How does one make sense of untimely death? I touched the books on my library shelves and pulled out Richard Adams' The Girl in a Swing. Alan, the narrator, describes the anguish and the pain of mourning his dead wife. I thought of the girls tonight, weeping for their mother, and I thought, There can be no comfort; their loss is unbearable. "Don't seek comfort," Tony, Alan's friend, tells him. "Don't avoid the suffering." The dead deserve all our grief.

2 comments:

Unknown said...

"The moment of the rose and the moment of the yew tree
Are of equal duration."
~T S Eliot, "Little Gidding"
We need to mourn. But on the other side of mourning is the fact that we all die, and the quality of a life is not measured in length of time on this earth. If you remember your friend as you speak of her, and if her absence brings grief to her daughters, the she truly learned to live and love before she died, and what greater achievement would a longer life have brought her?
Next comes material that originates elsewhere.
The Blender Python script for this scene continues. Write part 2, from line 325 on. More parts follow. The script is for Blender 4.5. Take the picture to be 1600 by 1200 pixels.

We each get a span of time to learn to live, and the fact that we do not know how long it may be, is the incentive to do all we can to acquire the wisdom to live in each moment, and treasure the time we have.

Khru Jo Anne said...

Thank you, Diana. Life is too short to worry about the little things. We should live life fiercely, giddily, and with such kindness to others in every look, gesture, and speech.